**The exercise**
Transcribe all of the material exactly. Any picture in it should be left out.

- - - - -

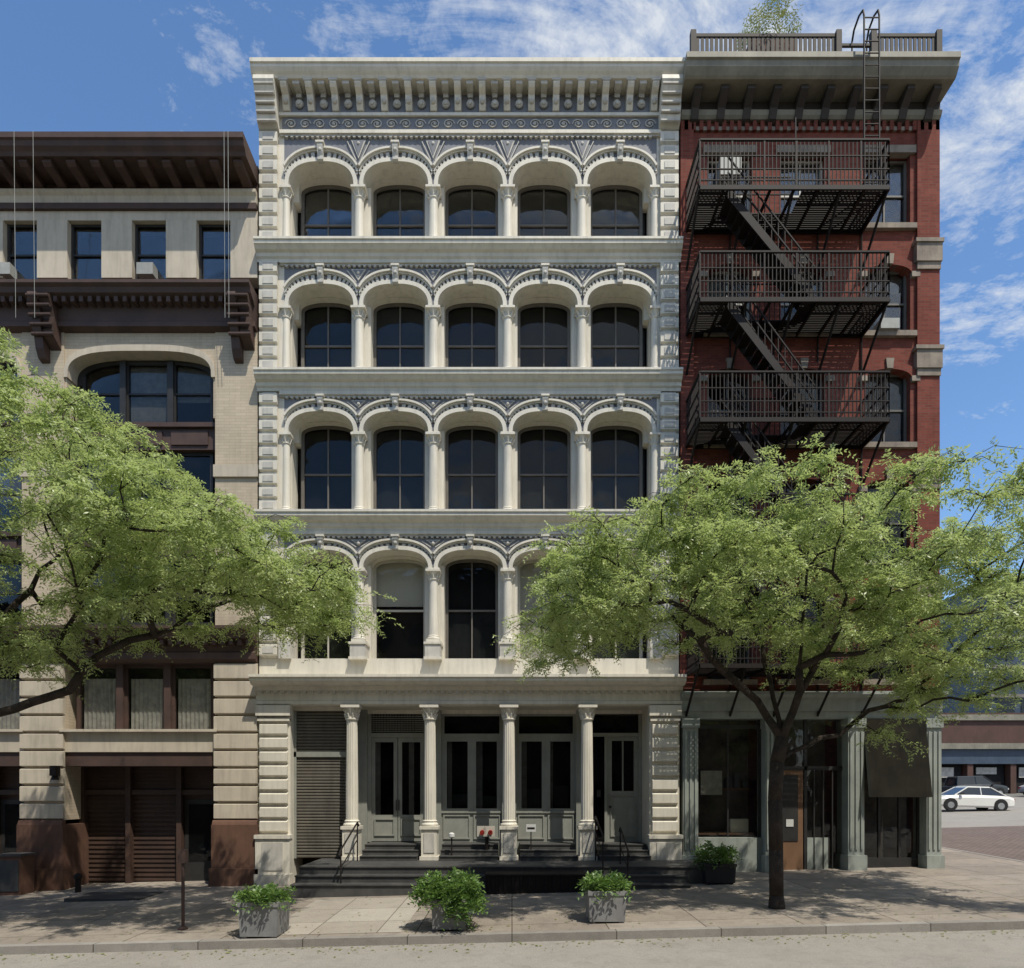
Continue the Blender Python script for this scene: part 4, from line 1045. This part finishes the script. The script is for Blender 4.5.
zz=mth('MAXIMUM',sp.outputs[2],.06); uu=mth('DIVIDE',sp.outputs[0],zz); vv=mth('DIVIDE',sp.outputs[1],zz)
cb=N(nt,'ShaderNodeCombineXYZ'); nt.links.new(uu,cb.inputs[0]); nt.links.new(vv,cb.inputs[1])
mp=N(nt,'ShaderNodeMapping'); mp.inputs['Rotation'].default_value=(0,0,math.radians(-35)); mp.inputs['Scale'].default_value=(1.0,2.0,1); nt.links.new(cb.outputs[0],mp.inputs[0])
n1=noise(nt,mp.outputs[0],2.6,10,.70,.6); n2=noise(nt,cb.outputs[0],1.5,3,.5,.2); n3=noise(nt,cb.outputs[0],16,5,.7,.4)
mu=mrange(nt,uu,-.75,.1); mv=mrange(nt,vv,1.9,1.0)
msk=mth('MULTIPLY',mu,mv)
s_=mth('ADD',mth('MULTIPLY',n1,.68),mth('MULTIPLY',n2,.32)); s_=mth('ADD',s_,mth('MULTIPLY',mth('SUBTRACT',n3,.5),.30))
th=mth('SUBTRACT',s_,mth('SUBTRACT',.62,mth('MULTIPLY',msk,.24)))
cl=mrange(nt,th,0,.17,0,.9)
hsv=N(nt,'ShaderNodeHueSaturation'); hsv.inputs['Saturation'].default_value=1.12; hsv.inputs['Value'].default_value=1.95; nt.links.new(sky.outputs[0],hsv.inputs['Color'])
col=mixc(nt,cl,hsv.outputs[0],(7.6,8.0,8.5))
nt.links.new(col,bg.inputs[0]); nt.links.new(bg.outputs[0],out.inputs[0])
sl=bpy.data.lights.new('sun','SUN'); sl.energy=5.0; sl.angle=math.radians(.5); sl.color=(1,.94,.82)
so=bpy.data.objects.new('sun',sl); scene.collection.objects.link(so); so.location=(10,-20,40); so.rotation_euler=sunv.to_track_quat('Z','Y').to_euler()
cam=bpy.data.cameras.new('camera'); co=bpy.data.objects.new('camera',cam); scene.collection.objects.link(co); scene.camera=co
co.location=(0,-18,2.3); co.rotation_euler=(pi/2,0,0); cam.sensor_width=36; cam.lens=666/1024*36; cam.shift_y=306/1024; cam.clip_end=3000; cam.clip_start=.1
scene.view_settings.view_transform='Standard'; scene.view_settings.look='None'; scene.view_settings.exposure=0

- - - - -

**Result for this task**
Continue the Blender Python script for this scene: part 4, from line 1045. This part finishes the script. The script is for Blender 4.5.
zz=mth('MAXIMUM',sp.outputs[2],.06); uu=mth('DIVIDE',sp.outputs[0],zz); vv=mth('DIVIDE',sp.outputs[1],zz)
cb=N(nt,'ShaderNodeCombineXYZ'); nt.links.new(uu,cb.inputs[0]); nt.links.new(vv,cb.inputs[1])
mp=N(nt,'ShaderNodeMapping'); mp.inputs['Rotation'].default_value=(0,0,math.radians(-35)); mp.inputs['Scale'].default_value=(1.0,2.0,1); nt.links.new(cb.outputs[0],mp.inputs[0])
n1=noise(nt,mp.outputs[0],2.6,10,.70,.6); n2=noise(nt,cb.outputs[0],1.5,3,.5,.2); n3=noise(nt,cb.outputs[0],16,5,.7,.4)
mu=mrange(nt,uu,-.75,.1); mv=mrange(nt,vv,1.9,1.0)
msk=mth('MULTIPLY',mu,mv)
s_=mth('ADD',mth('MULTIPLY',n1,.68),mth('MULTIPLY',n2,.32)); s_=mth('ADD',s_,mth('MULTIPLY',mth('SUBTRACT',n3,.5),.30))
th=mth('SUBTRACT',s_,mth('SUBTRACT',.62,mth('MULTIPLY',msk,.24)))
cl=mrange(nt,th,0,.17,0,.9)
hsv=N(nt,'ShaderNodeHueSaturation'); hsv.inputs['Saturation'].default_value=1.12; hsv.inputs['Value'].default_value=1.95; nt.links.new(sky.outputs[0],hsv.inputs['Color'])
col=mixc(nt,cl,hsv.outputs[0],(7.6,8.0,8.5))
nt.links.new(col,bg.inputs[0]); nt.links.new(bg.outputs[0],out.inputs[0])
sl=bpy.data.lights.new('sun','SUN'); sl.energy=5.0; sl.angle=math.radians(.5); sl.color=(1,.94,.82)
so=bpy.data.objects.new('sun',sl); scene.collection.objects.link(so); so.location=(10,-20,40); so.rotation_euler=sunv.to_track_quat('Z','Y').to_euler()
cam=bpy.data.cameras.new('camera'); co=bpy.data.objects.new('camera',cam); scene.collection.objects.link(co); scene.camera=co
co.location=(0,-18,2.3); co.rotation_euler=(pi/2,0,0); cam.sensor_width=36; cam.lens=666/1024*36; cam.shift_y=306/1024; cam.clip_end=3000; cam.clip_start=.1
scene.view_settings.view_transform='Standard'; scene.view_settings.look='None'; scene.view_settings.exposure=0